SOURCE DATA ::

* * * * *

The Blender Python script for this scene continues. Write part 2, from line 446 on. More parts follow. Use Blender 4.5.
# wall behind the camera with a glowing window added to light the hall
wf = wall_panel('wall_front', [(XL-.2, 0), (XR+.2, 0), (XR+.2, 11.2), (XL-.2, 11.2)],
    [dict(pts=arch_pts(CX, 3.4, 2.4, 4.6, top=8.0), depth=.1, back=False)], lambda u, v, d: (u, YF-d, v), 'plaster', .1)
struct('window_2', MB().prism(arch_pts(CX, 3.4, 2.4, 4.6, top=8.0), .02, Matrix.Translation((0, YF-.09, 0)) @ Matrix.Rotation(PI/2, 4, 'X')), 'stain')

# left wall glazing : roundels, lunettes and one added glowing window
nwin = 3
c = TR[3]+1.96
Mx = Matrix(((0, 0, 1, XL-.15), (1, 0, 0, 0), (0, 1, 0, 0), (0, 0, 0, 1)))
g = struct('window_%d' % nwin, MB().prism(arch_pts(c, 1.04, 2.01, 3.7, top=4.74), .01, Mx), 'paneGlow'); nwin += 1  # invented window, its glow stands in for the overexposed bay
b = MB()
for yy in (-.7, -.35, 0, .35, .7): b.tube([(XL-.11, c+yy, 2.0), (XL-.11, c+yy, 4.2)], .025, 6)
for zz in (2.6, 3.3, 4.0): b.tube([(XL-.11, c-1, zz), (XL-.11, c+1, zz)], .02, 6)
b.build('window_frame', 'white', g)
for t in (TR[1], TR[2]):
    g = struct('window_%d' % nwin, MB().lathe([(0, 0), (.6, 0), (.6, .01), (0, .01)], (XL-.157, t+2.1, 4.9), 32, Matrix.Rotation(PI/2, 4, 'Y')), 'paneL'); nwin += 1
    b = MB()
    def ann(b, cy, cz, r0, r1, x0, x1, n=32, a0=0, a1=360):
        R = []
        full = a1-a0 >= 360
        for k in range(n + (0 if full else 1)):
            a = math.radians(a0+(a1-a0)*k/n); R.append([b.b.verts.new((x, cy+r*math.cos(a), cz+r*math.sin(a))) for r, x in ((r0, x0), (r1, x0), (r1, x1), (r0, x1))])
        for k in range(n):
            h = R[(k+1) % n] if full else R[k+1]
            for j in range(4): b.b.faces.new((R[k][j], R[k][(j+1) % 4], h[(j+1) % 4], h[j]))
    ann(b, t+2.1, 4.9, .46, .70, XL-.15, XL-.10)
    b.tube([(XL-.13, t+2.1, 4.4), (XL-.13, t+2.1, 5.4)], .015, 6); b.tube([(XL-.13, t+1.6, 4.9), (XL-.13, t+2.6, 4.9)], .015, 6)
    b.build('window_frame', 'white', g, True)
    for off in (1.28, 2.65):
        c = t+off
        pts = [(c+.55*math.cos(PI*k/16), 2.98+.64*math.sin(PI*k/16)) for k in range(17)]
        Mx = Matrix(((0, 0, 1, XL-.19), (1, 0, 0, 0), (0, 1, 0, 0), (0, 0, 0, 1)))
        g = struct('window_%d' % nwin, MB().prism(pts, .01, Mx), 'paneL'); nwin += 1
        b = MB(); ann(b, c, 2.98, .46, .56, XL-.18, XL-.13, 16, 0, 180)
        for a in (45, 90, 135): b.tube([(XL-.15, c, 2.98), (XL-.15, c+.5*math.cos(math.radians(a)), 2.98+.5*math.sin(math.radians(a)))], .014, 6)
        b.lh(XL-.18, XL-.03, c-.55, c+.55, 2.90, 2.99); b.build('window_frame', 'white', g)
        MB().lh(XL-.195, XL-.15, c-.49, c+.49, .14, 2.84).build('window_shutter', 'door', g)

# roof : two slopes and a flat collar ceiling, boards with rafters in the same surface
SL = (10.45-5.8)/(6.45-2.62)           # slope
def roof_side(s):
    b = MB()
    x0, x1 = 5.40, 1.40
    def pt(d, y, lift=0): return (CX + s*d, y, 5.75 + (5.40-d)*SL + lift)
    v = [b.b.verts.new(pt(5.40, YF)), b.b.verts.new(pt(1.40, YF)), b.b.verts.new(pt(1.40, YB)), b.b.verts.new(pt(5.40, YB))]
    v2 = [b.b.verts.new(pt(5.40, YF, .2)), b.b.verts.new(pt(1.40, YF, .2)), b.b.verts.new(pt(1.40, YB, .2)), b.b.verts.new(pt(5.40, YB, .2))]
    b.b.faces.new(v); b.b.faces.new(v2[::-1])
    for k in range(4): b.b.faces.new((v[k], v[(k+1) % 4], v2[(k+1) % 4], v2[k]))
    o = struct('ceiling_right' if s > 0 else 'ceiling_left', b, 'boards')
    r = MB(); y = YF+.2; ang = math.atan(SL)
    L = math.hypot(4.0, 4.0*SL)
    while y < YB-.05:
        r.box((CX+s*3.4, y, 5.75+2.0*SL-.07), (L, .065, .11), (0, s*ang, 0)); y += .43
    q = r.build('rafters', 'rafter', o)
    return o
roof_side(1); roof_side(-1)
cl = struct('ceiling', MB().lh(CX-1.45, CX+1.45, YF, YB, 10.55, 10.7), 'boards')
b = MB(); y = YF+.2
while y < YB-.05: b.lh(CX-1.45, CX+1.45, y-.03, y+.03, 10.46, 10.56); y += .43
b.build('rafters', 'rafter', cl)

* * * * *

EXERCISE OBJECTIVE ::
Repeat, exactly and only, the lines from the beginning of the material through the line that contains "4, 'X')), 'stain')".

TASK RESPONSE ::
The Blender Python script for this scene continues. Write part 2, from line 446 on. More parts follow. Use Blender 4.5.
# wall behind the camera with a glowing window added to light the hall
wf = wall_panel('wall_front', [(XL-.2, 0), (XR+.2, 0), (XR+.2, 11.2), (XL-.2, 11.2)],
    [dict(pts=arch_pts(CX, 3.4, 2.4, 4.6, top=8.0), depth=.1, back=False)], lambda u, v, d: (u, YF-d, v), 'plaster', .1)
struct('window_2', MB().prism(arch_pts(CX, 3.4, 2.4, 4.6, top=8.0), .02, Matrix.Translation((0, YF-.09, 0)) @ Matrix.Rotation(PI/2, 4, 'X')), 'stain')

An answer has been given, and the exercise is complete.